Se trata pues, en cada caso, no de blindar los actos del Estado restringiendo las medidas cautelares, sino de confrontar la medida cuestionada por la cautelar con los derechos y garantías constitucionales, algo que sólo lo puede decidir un juez con toda amplitud. El juez, con la Constitución en la mano, evalúa el acto cuestionado, si choca con la Constitución dicta la cautelar, y si no es así, la rechaza. El Estado y el particular siempre pueden apelar. En general, la jurisprudencia en materia de medidas cautelares contra el Estado, que ya tienen exigencias y requisitos mayores que las que se piden contra particulares, ha mostrado la prudencia judicial para dictarlas.
Es necesario entender que en un Estado de Derecho hay que soportar ciertas restricciones a la acción omnipotente del Estado, que no puede hacer lo que quiere. A veces la restricción será infundada, otras no, pero el remedio es la apelación, el recurso ante la cámara o la Corte Suprema. En lugar de restringir los derechos de los ciudadanos frente al Estado hay que pensar en garantizar su defensa ante la eventual arbitrariedad del poder administrador.

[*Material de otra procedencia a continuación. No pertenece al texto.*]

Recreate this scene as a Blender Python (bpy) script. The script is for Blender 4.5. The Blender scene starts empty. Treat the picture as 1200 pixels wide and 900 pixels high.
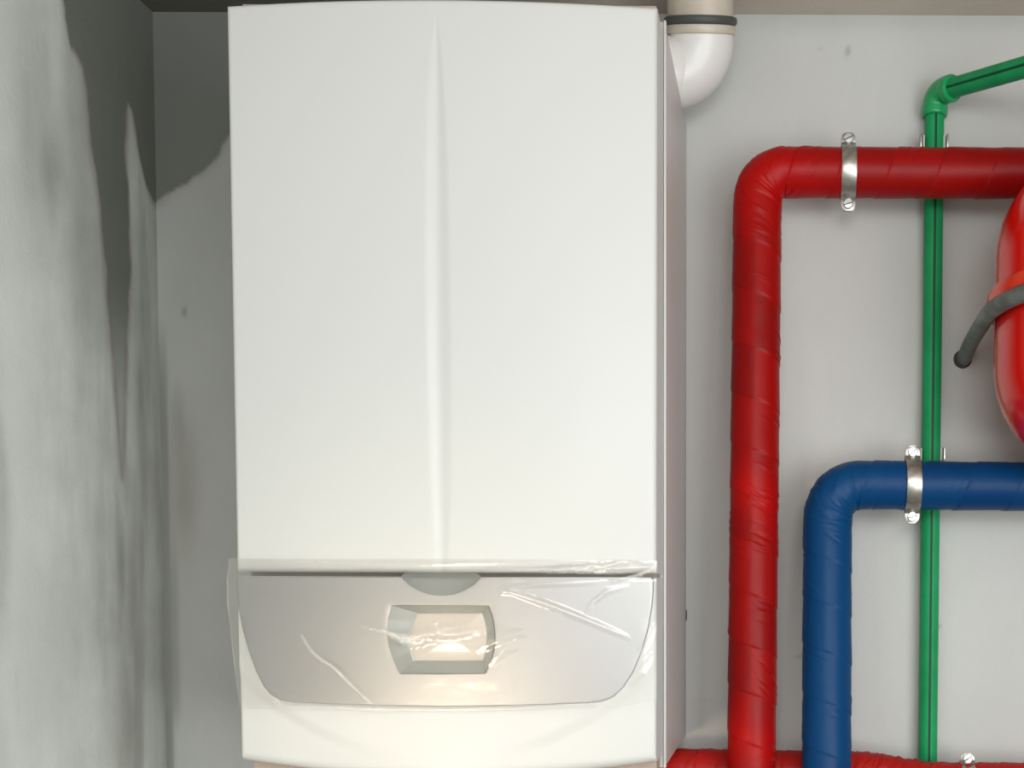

Citar previamente al Estado antes de dictar la cautelar es potestad de los jueces. Dependerá de la medida de que se trate, lo mismo que fijarles o no un plazo, o levantar las medidas si se abusa de la demora en el pleito principal. Y los jueces tienen que ser libres para decidirlo. Regular el uso de las medidas cautelares limitándolo es una forma segura de legislar sobre el abuso. Son preferibles los riesgos de la libertad y la confianza en los jueces, que se han mostrado prudentes en la mayoría de los casos.